The Israelites heard the voice of the Lord speak, but their hearts were hardened by thirst. If God gave us everything we wanted, at the instant we wanted it, for 99 days, on the hundredth day, if there were a delay in getting what we wanted, we would complain loudly. The Israelites are not wrong in their desire for water. Two million people, wandering in the desert, are in desperate need of water, but, instead of turning to the Lord in their need, instead of waiting for him, instead of trusting that he would provide what they needed, they grumble and blame Moses for making them leave Egypt.

And these Israelites should not be confused about whether God was really behind the mission. The locusts, the frogs, and the flies, the hail and fire, the darkness that covered the land, and the other plagues should have clarified this. If not, then the way that the Red Sea split in two and allowed them to cross on a dry sea floor with walls of water on either side ought to have been final confirmation. After all that, did God really intend for them to die of thirst in the desert?
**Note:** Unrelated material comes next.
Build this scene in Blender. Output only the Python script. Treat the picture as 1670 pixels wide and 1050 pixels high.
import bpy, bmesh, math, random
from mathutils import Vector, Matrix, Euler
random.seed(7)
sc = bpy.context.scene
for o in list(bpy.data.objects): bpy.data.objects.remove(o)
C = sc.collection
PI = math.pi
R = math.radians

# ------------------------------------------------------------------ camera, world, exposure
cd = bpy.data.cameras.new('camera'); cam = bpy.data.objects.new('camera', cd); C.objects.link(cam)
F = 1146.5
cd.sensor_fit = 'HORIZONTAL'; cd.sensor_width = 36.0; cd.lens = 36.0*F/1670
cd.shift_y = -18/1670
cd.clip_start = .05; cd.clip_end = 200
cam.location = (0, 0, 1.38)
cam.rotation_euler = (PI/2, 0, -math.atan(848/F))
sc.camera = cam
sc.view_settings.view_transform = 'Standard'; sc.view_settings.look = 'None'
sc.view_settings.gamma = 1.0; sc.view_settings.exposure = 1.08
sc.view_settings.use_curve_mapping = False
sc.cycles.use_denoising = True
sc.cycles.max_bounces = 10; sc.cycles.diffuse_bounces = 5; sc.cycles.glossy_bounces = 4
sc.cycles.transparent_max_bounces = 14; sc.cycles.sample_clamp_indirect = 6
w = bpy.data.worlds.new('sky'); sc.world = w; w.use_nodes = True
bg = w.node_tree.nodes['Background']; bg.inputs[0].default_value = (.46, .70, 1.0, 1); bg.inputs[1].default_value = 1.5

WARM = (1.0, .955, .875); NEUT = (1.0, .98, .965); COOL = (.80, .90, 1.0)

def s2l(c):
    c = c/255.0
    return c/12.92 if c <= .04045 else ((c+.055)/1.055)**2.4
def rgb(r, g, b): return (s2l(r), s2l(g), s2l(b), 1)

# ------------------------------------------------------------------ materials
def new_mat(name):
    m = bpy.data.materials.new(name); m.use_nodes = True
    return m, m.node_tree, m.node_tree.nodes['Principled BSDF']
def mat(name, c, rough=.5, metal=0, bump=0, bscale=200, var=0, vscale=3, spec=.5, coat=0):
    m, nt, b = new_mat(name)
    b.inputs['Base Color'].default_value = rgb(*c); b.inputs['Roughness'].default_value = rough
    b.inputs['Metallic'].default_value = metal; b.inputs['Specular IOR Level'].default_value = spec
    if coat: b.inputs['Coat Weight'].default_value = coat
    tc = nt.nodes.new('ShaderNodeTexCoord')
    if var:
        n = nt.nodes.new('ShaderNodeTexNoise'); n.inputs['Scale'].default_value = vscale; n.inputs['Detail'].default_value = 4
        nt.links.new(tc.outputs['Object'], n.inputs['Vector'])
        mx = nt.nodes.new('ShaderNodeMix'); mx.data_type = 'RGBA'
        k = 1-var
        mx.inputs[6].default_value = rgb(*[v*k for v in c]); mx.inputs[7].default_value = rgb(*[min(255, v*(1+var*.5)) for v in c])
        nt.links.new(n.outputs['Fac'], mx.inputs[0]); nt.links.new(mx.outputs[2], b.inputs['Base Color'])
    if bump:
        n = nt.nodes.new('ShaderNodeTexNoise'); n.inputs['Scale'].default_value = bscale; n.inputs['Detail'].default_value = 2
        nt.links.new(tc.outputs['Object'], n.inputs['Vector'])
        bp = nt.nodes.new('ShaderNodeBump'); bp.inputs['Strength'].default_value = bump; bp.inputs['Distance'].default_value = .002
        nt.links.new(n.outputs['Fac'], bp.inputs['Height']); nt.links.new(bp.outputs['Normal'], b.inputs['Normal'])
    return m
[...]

We too struggle when God does not seem to be answering our prayers immediately, but if he did answer our prayers as soon as we asked, we would quickly forget where the answers were coming from. When all is going well, we forget about God. It is too easy to go through our daily routine without remembering how completely we depend on God. We begin to think that we are getting along fine and that God is a minor character in our life. Suddenly a roadblock appears in our way, and we cannot get around it or over it. After trying everything else, we turn to prayer. If God answered our prayers immediately, we would soon begin to depend entirely on ourselves again.

During such times, when we are in desperate need, when we pray as if for the very first time, we can learn hope. Specifically, we can learn to place our hope in God. Such hope does not disappoint because it is based in God’s promise to us. The Israelites should have hoped in God who promised to take them to the Promised Land. He was not going to let them die of thirst on the way there. The promise of God to us is the Holy Spirit who has been given to us. Jesus Christ died for us, not because we were good, but because he loved us even though we were not. After his death and resurrection, an act of utmost love, he gave us the Holy Spirit, who is love, to dwell within our hearts. After all that, will he not keep his promises to us?

The Holy Spirit is God’s promise to us. If we were to try and express this promise in words it would be: “God loves us and will always love us.” When we come up against any struggle, when we find ourselves in the middle of the desert without water, this hope, this promise, should be enough to get us through anything. God has not promised that we will be rich in this world. He has not promised that we will be free of sickness or suffering. He has not promised that this life will be free from trouble. On the contrary, he has said, “In this world you will have trouble.” He has promised us persecutions. We will have sorrows in this life, but God loves us and he will always love us. He will not abandon us, and he will bring us to heaven if we want to go there. This is our hope, and this hope cannot disappoint.